[My latest piece on Motherboard tackles the significance of videogame music’s first encounter with the Grammys, and whether or not either side really understands what videogame music is, was or should be.]
Somewhere between Lady Gaga’s red carpet egg-cellence, a TV anchor epilepsy scare and everyone on Twitter asking who the F is The Arcade Fire, an unlikely group found cause for celebration at this year’s Grammy Awards: Gamers. “Baba Yetu,” a song composed by Christopher Tin for the half-decade old PC strategy game Civilization IV won for ‘Best Instrumental Arrangement Accompanying Vocalists’ last Sunday, marking the first time a song from a videogame was recognized at the awards.

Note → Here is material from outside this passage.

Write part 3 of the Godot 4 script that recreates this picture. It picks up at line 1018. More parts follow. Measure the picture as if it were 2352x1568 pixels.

Before the evening was out, hordes of eager game bloggers had already turned the spotlight on Tin, touting the win as a triumph for videogame music in the mainstream; the planted flag in a collective assertion that game music had finally “made it.” The non-game press too began to speak of the newly “legitimate” field of game music, positing modern game composers as underdogs who had finally seen a glimpse of the big-time.
But in a period when hardware and budgets no longer limit game soundtracks in production quality or scale, does “videogame music,” as the Grammys would understand it, actually mean anything? Or is it simply a label that either interests or repels via association with popular entertainment?
The Grammys isn’t ready for videogame music, and videogame music isn’t ready for the Grammys either.